Sunday, November 14, 2010

The pantheon of gods

In the early eighties, I was in an emotional state that would have made me easy pickings for religious faith. I had experienced panic attacks and depression for over twenty years - their frequency and intensity was increasing over time. I drank like a fish - hangovers were torture. I did some speed and cocaine - and blew a lot of money in the process. I had no girlfriend - and it appeared that there were no prospects. I was ripe for being harvested by a friendly and welcoming religion,

During this time, I was unable to discover and correct the source of depression and panic - and I was unwilling to forego the drinking and drugs that I overindulged in. But at the same time, I had the closest thing to a revelation that I can claim. It didn't happen all at once - in fact, it might have taken a year or two - but I realized that religion did not provide answers to my problems, nor answers to the fundamental questions that I might have about my life. This realization did not come like a thunderbolt - as I said, it came gradually. It was a combination of conscious reasoning and a core belief that I could persevere to see a better day. When the picture finally became clear, I was able to say with confidence that, if God exists and plays an active role in the world, he wouldn't allow so many religions to claim to be the "one true religion".

The realization that the abundance of religions, and the gods that they purport to represent, indicated that a hypothetical God has no preference for one religion over another, was liberating. I was able to dispense with magical thinking - which leaves room for more critical thinking. I could say that I no longer had a theistic inclination. As many friends would say, I was spiritual, but not religious.

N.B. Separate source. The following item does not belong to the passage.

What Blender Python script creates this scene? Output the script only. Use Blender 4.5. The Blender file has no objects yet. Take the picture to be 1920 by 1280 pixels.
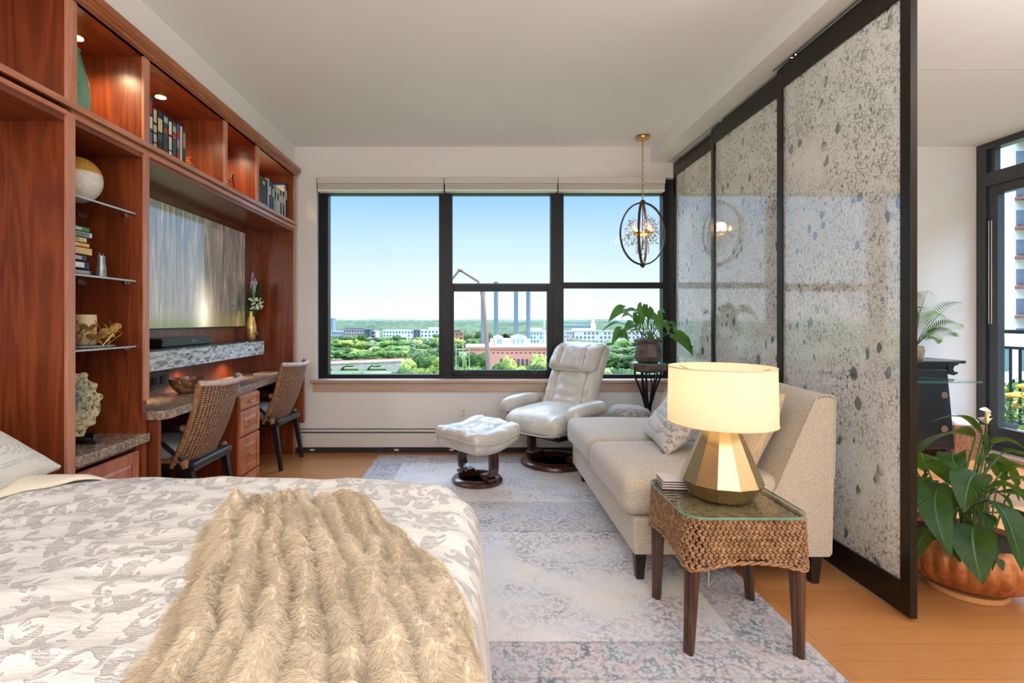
import bpy, bmesh, math, random
import numpy as np
from mathutils import Vector, Matrix, noise

# ------------------------------------------------------------------ camera
SC = bpy.context.scene
COL = SC.collection
cam_d = bpy.data.cameras.new('camera')
cam_d.lens = 18.0
cam_d.sensor_width = 36.0
cam_d.shift_x = 65 / 1920
cam_d.shift_y = -40 / 1920
cam_d.clip_start = 0.05
cam_d.clip_end = 9000
CAM = bpy.data.objects.new('camera', cam_d)
CAM.location = (0, 0, 1.18)
CAM.rotation_euler = (math.pi / 2, 0, 0)
COL.objects.link(CAM)
SC.camera = CAM

# ------------------------------------------------------------------ exposure
SC.view_settings.view_transform = 'Standard'
SC.view_settings.look = 'None'
SC.view_settings.exposure = 0.28
SC.view_settings.gamma = 1.0
SC.view_settings.use_curve_mapping = False
SC.cycles.max_bounces = 10
SC.cycles.diffuse_bounces = 5
SC.cycles.glossy_bounces = 4
SC.cycles.transparent_max_bounces = 16
SC.cycles.sample_clamp_indirect = 4.0
SC.cycles.caustics_reflective = False
SC.cycles.caustics_refractive = False

# ------------------------------------------------------------------ sky
WORLD = bpy.data.worlds.new('sky')
SC.world = WORLD
WORLD.use_nodes = True
_t = WORLD.node_tree
_t.nodes.clear()
_out = _t.nodes.new('ShaderNodeOutputWorld')
_bg = _t.nodes.new('ShaderNodeBackground')
_tc = _t.nodes.new('ShaderNodeTexCoord')
_sx = _t.nodes.new('ShaderNodeSeparateXYZ')
_t.links.new(_tc.outputs['Generated'], _sx.inputs[0])
_mr = _t.nodes.new('ShaderNodeMapRange')
_mr.inputs[1].default_value = -0.1
_mr.inputs[2].default_value = 0.9
_t.links.new(_sx.outputs['Z'], _mr.inputs[0])
_rp = _t.nodes.new('ShaderNodeValToRGB')
_t.links.new(_mr.outputs[0], _rp.inputs[0])
_e = _rp.color_ramp.elements
_e[0].position = 0.0
_e[0].color = (0.34, 0.35, 0.33, 1)
_e[1].position = 1.0
_e[1].color = (0.50, 0.68, 1.0, 1)
for _p, _c in ((0.09, (0.55, 0.62, 0.62)), (0.10, (0.92, 0.96, 1.0)), (0.17, (0.74, 0.87, 1.0)), (0.26, (0.50, 0.73, 1.0)),
               (0.35, (0.27, 0.54, 0.98)), (0.52, (0.55, 0.74, 1.0))):
    _n = _e.new(_p)
    _n.color = (*_c, 1)
_ms = _t.nodes.new('ShaderNodeMapRange')      # the sky is brighter overhead than low in the north
_ms.interpolation_type = 'SMOOTHSTEP'
_ms.inputs[1].default_value = 0.28
_ms.inputs[2].default_value = 0.62
_ms.inputs[3].default_value = 1.0
_ms.inputs[4].default_value = 8.0
_t.links.new(_sx.outputs['Z'], _ms.inputs[0])
_t.links.new(_rp.outputs[0], _bg.inputs[0])
_t.links.new(_ms.outputs[0], _bg.inputs[1])
_t.links.new(_bg.outputs[0], _out.inputs[0])


def light(name, kind, loc, power, color=(1, 1, 1), rot=(0, 0, 0), size=None, size_y=None, **kw):
    d = bpy.data.lights.new(name, kind)
    d.energy = power
    d.color = color
    if size is not None:
        if kind == 'AREA':
            d.shape = 'RECTANGLE'
            d.size = size
            d.size_y = size_y or size
        else:
            d.shadow_soft_size = size
    for k, v in kw.items():
        setattr(d, k, v)
    o = bpy.data.objects.new(name, d)
    o.location = loc
    o.rotation_euler = rot
    COL.objects.link(o)
    return o


def aim(o, d):
    o.rotation_euler = Vector(d).to_track_quat('-Z', 'Y').to_euler()


SUN = light('sun', 'SUN', (20, -20, 60), 3.6, (1.0, 0.95, 0.86), angle=math.radians(0.6))
aim(SUN, (-0.62, 0.0, -0.78))
# daylight portals in the two window openings
for _nm, _loc, _d, _sx2, _sy2 in (('window_portal', (0.15, 4.80, 1.5), (0, -1, 0), 3.2, 1.75),
                                  ('balcony_portal', (4.62, 3.0, 1.4), (-1, 0, 0), 3.1, 2.5)):
    _l = light(_nm, 'AREA', _loc, 1.0, size=_sx2, size_y=_sy2)
    aim(_l, _d)
    _l.data.cycles.is_portal = True
# added area lights out of view, filling the main and side rooms
_l = light('rear_fill', 'AREA', (0.6, -2.45, 1.5), 74, (0.93, 0.965, 1.0), size=4.8, size_y=2.3)
aim(_l, (0, 1, 0.1))
_l = light('main_room_bounce_fill', 'AREA', (0.1, -0.7, 1.75), 104, (0.90, 0.95, 1.0), size=2.2, size_y=1.6)
aim(_l, (0, -0.1, 1))
_l = light('side_room_bounce_fill', 'AREA', (3.1, 0.6, 1.7), 70, (0.92, 0.96, 1.0), size=1.6, size_y=1.6)
aim(_l, (0, -0.05, 1))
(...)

Over time, my non-theistic inclination slowly transitioned through a deist perception; a "neo-pagan"* perception; an agnostic perception; and finally to a skeptical perception of the world. Like a good empiricist, I'm unwilling to wholly discount supernatural explanations for existence, but humanity's current religious menu does not provide any choices that I would call even remotely plausible**. If God was here, the evidence that he's left us says that he wasn't here. Humanity's knowledge is incomplete - its epistemic projects are still works in progress, but the physical evidence increasingly explains that which we experience, leaving less room for supernatural explanations. We are left to ponder "purpose" as one remaining realm that rational inquiry can probably never make a judgement on.

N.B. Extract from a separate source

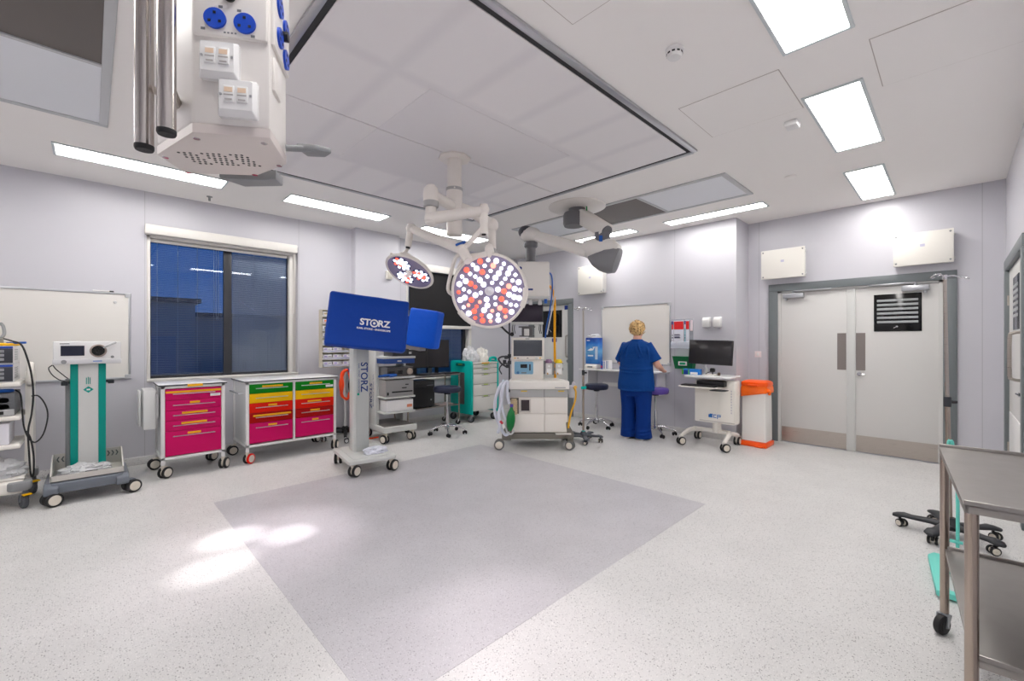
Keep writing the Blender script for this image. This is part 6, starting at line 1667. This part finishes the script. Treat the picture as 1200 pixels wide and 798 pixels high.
pen0 = Vector((5.62, 3.21, 0))+Matrix.Rotation(PRZ, 3, 'Z') @ Vector((.205, .455, .944))
tag(obj('ballpoint_pen', B().tube([pen0, pen0+Vector((-.05, -.02, .07)), pen0+Vector((-.08, -.03, .115))], .004, seg=8, rs=[.0015, .004, .004]), BLUE), 'blue pen held in the right hand of the nurse', 'pen')

# ================================================================ light, sky, camera
LAMPM.node_tree.nodes['Principled BSDF'].inputs['Emission Strength'].default_value = LAMP_STRENGTH = 16.2
xs_, ys_ = (frame_from(nS) @ Vector((1, 0, 0))), (frame_from(nS) @ Vector((0, 1, 0)))
for k3, tg, e_ in ((0, (1.03, 3.37, 0), 1.), (1, (.73, 3.59, 0), 1.25), (2, (.57, 3.20, 0), 1.)):
    a3 = rad(90+120*k3)
    spot(cS+nS*.035+xs_*.115*math.cos(a3)+ys_*.115*math.sin(a3), tg, 230*e_, 10.5, .9, (1, .94, .94), .03)
spot(cS+nS*.10, (.85, 3.35, 0), 110, 40, 1.0, (1, .88, .94), .06)
xb_, yb_ = (frame_from(nB) @ Vector((1, 0, 0))), (frame_from(nB) @ Vector((0, 1, 0)))
spot(cB+nb*.12, (1.20, 1.25, 0), 85, 44, 1.0, (1, .88, .94), .10)

w = bpy.data.worlds.new('dusk'); sc.world = w; w.use_nodes = True
nt = w.node_tree; bg = nt.nodes['Background']
tc = nt.nodes.new('ShaderNodeTexCoord'); s = nt.nodes.new('ShaderNodeSeparateXYZ'); r = nt.nodes.new('ShaderNodeValToRGB')
nt.links.new(tc.outputs['Generated'], s.inputs[0]); nt.links.new(s.outputs['Z'], r.inputs['Fac'])
e = r.color_ramp.elements; e[0].position = 0; e[0].color = C3((60,104,168)); e[1].position = .5; e[1].color = C3((14,74,152))
nt.links.new(r.outputs['Color'], bg.inputs['Color']); bg.inputs['Strength'].default_value = .85

cam = bpy.data.cameras.new('camera'); co = bpy.data.objects.new('camera', cam); COL.objects.link(co)
cam.sensor_fit = 'HORIZONTAL'; cam.sensor_width = 36; cam.lens = FL/1200*36; cam.shift_y = .5/1200; cam.clip_start = .05; cam.clip_end = 200
co.location = CAM; co.rotation_euler = (PI/2, 0, -math.atan2(FX, FY))
sc.camera = co
sc.view_settings.view_transform = 'Standard'; sc.view_settings.look = 'None'; sc.view_settings.gamma = 1
sc.view_settings.use_curve_mapping = False; sc.view_settings.exposure = .14
sc.cycles.max_bounces = 10; sc.cycles.diffuse_bounces = 6; sc.cycles.glossy_bounces = 4; sc.cycles.transparent_max_bounces = 16
sc.cycles.sample_clamp_indirect = 6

I'm comfortable knowing that I cannot be certain about many aspects of life. I am comfortable defining my purpose in life as being one that focuses on my family first, then friends, neighbors, co-workers, then on outward to community and society.

It's a great life.

* the "neo-pagan" label is not something that I consciously applied to myself, but thought I'd include in the list of transitional states. I took an on-line test on BeliefNet one time, and "neo-pagan" was how the test graded me. I must have expressed an openness to the existence of spirits that were not God ... but darned if i can remember what they could have been!